Bach is the most obvious presence: the Oratorio’s evening-long span harks back to Johann Sebastian’s own gloriously over-filled Christmas Oratorio. But you’ll also bump into Holst, Britten, Haydn and Beethoven, all glass in hand and delighted to see you. There are raucous shouts from Janacek and sudden, blinding glimpses of Olivier Messiaen. It goes further: when MacMillan alludes to plainchant, it’s never in inverted commas. It’s urgent and unselfconscious. He means it, and you can tell.

Holy maximalism, then? I wouldn’t want to give the impression that the Christmas Oratorio is some sort of blow-out [have no idea what that means-- M]. It’s generous-- sometimes overwhelmingly so-- but never profligate. The 14 movements form two palindromic cycles of arias and choruses, each framed by orchestral sinfonias (the baroque terminology is intentional). MacMillan is willing to stare directly at both horror (anvil blows begin and end a forceful choral narration of the Massacre of the Innocents) and mystery. The luminous final chorus-- an old Scottish cradle song, rocked by a glinting solo harp-- will surely go on to have an independent existence as a seasonal staple.

It deserves to, and throughout the Oratorio MacMillan doesn’t hesitate to do the obvious thing where to do otherwise would simply obscure the musical narrative. A solo violin dances a wild jig, and if the story (MacMillan’s text draws on ecstatic verse by John Donne and the martyred poet Robert Southwell, as well as scripture) requires angelic fanfares, we hear fanfares. But we also hear apocalyptic dissonances; a representation of something which, for a believer like MacMillan, is simply an unignorable truth.

That was my abiding impression: a composer of immense experience and imagination relaying something unambiguously real with every means at his disposal. Easy enough to ground your art in the certainties of the past or an appeal to the future. MacMillan’s Christmas Oratorio brings both together in a work that speaks immediately to the present-- which is why I suspect it might endure. The world première was given in Amsterdam last month, with MacMillan himself conducting the orchestra and chorus of Netherlands Radio, and soloists Mary Bevan and Christopher Maltman striving to outdo each other in conviction and tonal beauty. With luck and a falling R-number, it’ll be performed in London next Christmas, but I reckon we need this music right now. The Dutch radio broadcast is available to stream, and the libretto and score can be read free of charge on the Boosey & Hawkes website.
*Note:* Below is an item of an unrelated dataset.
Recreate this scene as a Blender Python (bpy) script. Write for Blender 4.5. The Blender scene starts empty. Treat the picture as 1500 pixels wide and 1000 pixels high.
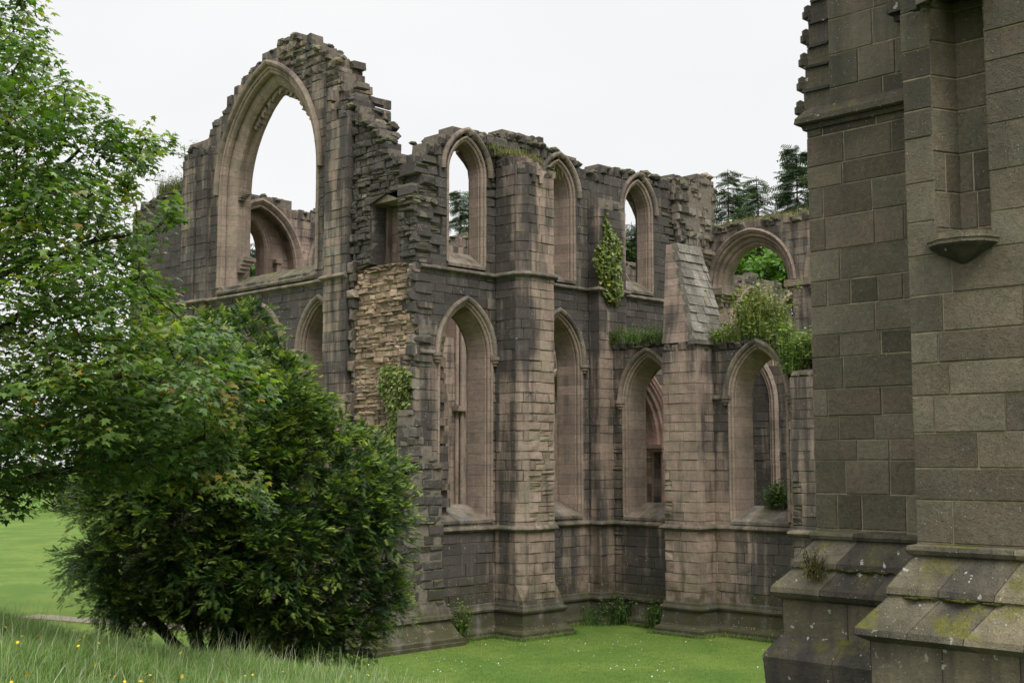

Almost time for Mass. Ah, I forgot; it is the First Friday of the month, so the Mass is Cogitationes cordis eius, of the Most Sacred Heart of Jesus; the First Fridays devotion can be read about here and in many places elsewhere. (The feast of Saint Agatha continues to be celebrated today; in places where more than one Mass is celebrated, however, one of them today can be Cogitationes.)

'You just can't please everyone', the expression goes. Sometimes (I've followed Holy Mass at two different parish churches during the last eleven months) one sees the criticism, 'why doesn't the camera pan to X or to Y'. But at Saint-Eugène just now I've seen someone ask 'why not leave the camera à une seule place', focussed at one spot. An answer has been promised at the end of Mass... which answer is, there are four cameras and the operator attempts to use whichever one enables the best view of the action. The lady has now claimed that one is enough and more are pride; when one is in church one doesn't run about looking for better vantage points as the Mass progresses, after all. She can't watch because it is too much like the movie theatre. Well then. My own career as a pastor animarum would explode pretty quickly.